_Problem description_
Repeat the data verbatim.

_Information provided_
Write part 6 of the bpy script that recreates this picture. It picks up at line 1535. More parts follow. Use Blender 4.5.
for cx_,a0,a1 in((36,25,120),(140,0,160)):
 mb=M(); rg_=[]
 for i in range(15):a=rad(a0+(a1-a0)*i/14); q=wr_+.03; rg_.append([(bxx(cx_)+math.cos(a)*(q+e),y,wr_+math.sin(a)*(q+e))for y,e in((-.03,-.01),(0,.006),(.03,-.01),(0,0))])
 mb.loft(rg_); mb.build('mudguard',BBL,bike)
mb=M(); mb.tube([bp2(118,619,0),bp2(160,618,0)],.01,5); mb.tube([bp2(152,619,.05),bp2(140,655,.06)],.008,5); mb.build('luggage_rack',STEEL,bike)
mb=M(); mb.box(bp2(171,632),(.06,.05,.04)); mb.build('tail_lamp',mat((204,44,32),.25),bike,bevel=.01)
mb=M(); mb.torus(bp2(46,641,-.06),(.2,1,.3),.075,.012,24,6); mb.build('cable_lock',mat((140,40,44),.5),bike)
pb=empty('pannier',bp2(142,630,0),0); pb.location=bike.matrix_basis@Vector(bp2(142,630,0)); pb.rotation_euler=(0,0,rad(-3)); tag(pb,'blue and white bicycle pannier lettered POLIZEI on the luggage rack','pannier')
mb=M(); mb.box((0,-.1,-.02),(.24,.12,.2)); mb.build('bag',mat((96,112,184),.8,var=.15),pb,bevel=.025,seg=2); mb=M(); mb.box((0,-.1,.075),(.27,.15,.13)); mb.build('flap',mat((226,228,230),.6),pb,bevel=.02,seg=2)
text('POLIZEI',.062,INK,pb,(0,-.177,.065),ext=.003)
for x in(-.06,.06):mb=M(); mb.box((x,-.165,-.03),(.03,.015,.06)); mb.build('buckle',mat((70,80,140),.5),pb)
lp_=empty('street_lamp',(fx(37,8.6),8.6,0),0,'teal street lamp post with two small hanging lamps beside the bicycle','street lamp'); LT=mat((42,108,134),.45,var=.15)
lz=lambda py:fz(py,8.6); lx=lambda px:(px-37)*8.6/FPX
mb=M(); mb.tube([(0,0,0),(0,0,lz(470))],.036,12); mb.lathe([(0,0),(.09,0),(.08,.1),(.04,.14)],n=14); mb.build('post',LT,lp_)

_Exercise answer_
Write part 6 of the bpy script that recreates this picture. It picks up at line 1535. More parts follow. Use Blender 4.5.
for cx_,a0,a1 in((36,25,120),(140,0,160)):
 mb=M(); rg_=[]
 for i in range(15):a=rad(a0+(a1-a0)*i/14); q=wr_+.03; rg_.append([(bxx(cx_)+math.cos(a)*(q+e),y,wr_+math.sin(a)*(q+e))for y,e in((-.03,-.01),(0,.006),(.03,-.01),(0,0))])
 mb.loft(rg_); mb.build('mudguard',BBL,bike)
mb=M(); mb.tube([bp2(118,619,0),bp2(160,618,0)],.01,5); mb.tube([bp2(152,619,.05),bp2(140,655,.06)],.008,5); mb.build('luggage_rack',STEEL,bike)
mb=M(); mb.box(bp2(171,632),(.06,.05,.04)); mb.build('tail_lamp',mat((204,44,32),.25),bike,bevel=.01)
mb=M(); mb.torus(bp2(46,641,-.06),(.2,1,.3),.075,.012,24,6); mb.build('cable_lock',mat((140,40,44),.5),bike)
pb=empty('pannier',bp2(142,630,0),0); pb.location=bike.matrix_basis@Vector(bp2(142,630,0)); pb.rotation_euler=(0,0,rad(-3)); tag(pb,'blue and white bicycle pannier lettered POLIZEI on the luggage rack','pannier')
mb=M(); mb.box((0,-.1,-.02),(.24,.12,.2)); mb.build('bag',mat((96,112,184),.8,var=.15),pb,bevel=.025,seg=2); mb=M(); mb.box((0,-.1,.075),(.27,.15,.13)); mb.build('flap',mat((226,228,230),.6),pb,bevel=.02,seg=2)
text('POLIZEI',.062,INK,pb,(0,-.177,.065),ext=.003)
for x in(-.06,.06):mb=M(); mb.box((x,-.165,-.03),(.03,.015,.06)); mb.build('buckle',mat((70,80,140),.5),pb)
lp_=empty('street_lamp',(fx(37,8.6),8.6,0),0,'teal street lamp post with two small hanging lamps beside the bicycle','street lamp'); LT=mat((42,108,134),.45,var=.15)
lz=lambda py:fz(py,8.6); lx=lambda px:(px-37)*8.6/FPX
mb=M(); mb.tube([(0,0,0),(0,0,lz(470))],.036,12); mb.lathe([(0,0),(.09,0),(.08,.1),(.04,.14)],n=14); mb.build('post',LT,lp_)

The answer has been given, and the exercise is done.